Como é infelizmente comum, regularizar pode não significar consertar, mas sim deixar exatamente como está. Não acredita? Eu mostro.
Já faz tempo me perguntaram numa entrevista se eu era a favor da regularização de construções irregulares. Claro!, falei. Quem não é? Se uma calçada foi construída irregularmente, contrate um pedreiro, compre umas lajotas e conserte. Se o muro está alto demais, reduza. Se o prédio não tem área verde, faça. Re-gu-la-ri-ze!

Isso não só soa mal; cheira mal, e muito! Cheira a jeitinho, esse mesmo jeitinho brasileiro do qual estamos tentando nos livrar há mais de século. Quem ganha com isso?

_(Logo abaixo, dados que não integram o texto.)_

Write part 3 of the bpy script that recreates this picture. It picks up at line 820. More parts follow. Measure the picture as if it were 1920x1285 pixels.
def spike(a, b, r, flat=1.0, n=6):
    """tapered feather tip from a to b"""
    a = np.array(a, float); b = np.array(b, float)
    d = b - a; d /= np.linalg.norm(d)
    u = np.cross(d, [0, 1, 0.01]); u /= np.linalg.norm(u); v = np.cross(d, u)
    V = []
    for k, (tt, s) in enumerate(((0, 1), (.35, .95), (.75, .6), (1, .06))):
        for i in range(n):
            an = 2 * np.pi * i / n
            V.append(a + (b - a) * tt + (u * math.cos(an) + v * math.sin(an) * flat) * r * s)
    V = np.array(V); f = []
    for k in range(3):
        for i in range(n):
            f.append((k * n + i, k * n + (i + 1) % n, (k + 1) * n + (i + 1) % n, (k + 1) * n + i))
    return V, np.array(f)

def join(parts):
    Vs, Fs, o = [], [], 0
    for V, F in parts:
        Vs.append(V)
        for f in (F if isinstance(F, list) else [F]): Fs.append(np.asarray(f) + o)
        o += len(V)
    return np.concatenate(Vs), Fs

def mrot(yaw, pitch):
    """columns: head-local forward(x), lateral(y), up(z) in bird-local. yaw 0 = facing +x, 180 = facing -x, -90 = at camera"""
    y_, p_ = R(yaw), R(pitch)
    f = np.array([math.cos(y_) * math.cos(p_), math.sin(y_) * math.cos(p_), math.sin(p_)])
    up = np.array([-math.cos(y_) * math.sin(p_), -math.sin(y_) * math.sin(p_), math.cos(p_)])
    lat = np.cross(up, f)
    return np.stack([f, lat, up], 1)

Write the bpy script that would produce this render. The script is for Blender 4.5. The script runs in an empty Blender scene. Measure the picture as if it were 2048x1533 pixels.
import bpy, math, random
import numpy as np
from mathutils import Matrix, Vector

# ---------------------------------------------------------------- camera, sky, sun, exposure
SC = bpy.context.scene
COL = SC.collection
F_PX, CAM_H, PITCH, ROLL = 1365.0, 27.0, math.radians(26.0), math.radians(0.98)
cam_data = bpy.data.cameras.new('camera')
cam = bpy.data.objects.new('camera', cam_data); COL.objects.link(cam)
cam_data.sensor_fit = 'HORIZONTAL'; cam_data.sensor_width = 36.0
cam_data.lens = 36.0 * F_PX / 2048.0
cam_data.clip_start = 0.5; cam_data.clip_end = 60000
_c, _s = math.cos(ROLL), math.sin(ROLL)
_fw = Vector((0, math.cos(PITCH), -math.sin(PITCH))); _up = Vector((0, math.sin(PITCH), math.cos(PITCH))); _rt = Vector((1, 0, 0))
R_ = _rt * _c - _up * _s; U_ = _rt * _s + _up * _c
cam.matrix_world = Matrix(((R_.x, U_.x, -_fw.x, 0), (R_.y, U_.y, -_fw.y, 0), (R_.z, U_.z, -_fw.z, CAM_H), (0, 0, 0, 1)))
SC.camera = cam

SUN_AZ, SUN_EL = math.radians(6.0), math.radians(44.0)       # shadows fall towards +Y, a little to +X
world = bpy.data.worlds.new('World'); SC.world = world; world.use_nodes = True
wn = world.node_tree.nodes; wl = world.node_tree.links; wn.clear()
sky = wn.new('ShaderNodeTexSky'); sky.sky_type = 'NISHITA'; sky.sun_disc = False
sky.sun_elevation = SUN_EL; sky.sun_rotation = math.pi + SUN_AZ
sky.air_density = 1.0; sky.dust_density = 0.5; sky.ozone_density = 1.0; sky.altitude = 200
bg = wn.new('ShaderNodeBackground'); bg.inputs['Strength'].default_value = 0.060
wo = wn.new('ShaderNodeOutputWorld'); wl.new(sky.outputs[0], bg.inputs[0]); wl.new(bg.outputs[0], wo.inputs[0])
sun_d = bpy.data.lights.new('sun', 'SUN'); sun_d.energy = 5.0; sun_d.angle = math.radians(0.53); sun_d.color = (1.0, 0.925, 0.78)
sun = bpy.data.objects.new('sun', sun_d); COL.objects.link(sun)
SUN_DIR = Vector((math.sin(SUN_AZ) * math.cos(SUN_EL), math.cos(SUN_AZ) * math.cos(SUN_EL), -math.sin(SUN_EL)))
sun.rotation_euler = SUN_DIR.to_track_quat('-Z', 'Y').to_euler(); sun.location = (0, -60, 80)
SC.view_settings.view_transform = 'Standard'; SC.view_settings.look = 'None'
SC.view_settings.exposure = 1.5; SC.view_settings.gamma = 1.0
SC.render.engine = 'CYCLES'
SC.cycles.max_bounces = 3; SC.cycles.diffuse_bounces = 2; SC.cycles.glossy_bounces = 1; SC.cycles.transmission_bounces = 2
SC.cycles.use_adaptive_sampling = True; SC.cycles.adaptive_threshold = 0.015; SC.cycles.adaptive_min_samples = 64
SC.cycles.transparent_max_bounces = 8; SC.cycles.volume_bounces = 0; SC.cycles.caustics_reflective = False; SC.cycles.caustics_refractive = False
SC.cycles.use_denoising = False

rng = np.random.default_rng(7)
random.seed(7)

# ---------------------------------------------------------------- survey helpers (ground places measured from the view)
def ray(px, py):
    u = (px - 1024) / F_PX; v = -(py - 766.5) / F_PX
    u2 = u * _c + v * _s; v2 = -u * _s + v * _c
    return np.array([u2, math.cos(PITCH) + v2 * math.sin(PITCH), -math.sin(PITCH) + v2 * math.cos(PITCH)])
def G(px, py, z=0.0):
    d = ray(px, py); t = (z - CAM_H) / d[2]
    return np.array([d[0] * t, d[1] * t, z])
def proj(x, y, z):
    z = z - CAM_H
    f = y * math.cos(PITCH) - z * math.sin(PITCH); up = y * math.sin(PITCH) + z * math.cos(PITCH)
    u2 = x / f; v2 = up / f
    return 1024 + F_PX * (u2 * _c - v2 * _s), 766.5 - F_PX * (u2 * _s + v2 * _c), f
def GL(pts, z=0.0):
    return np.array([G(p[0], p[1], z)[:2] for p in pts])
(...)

Quem fez a calçada irregular, quem construiu um andar a mais onde não podia, quem esqueceu de colocar o elevador, quem apostou que nenhum fiscal de obras teria coragem de mandar demolir uma garagem construída sobre a área verde do condomínio. Enfim: quem agiu mal sai ganhando. De novo! E o palhaço que fez tudo como mandava a lei se sente um idiota, um perfeito idiota. Gastou mais que o vizinho, contratando um bom engenheiro, e agora o bonitão do lado está lá, sorrindo à toa.
Mas não é só o vizinho que perde. Perdemos todos nós. O problema é que todos nós, como diria a Hannah Arendt, é uma coletividade tão difusa que na prática não é ninguém. Todos nós não vamos reclamar com os vereadores; todos nós não vamos fazer uma reclamação na promotoria; todos nós não vamos nem lembrar disso, porque todos nós temos contas a pagar e bocas para sustentar.
Ficarão aí, nas cidades do país, as belezas destas regularizações. Construtores gordos e felizes. Proprietários idem. Nós, em cidades cada vez menos cidadãs, com uma miserável mobilidade urbana, um urbanismo e uma segurança de terceiro mundo e a vida cada vez mais cara e difícil de ser vivida. E com um baita nariz de palhaço!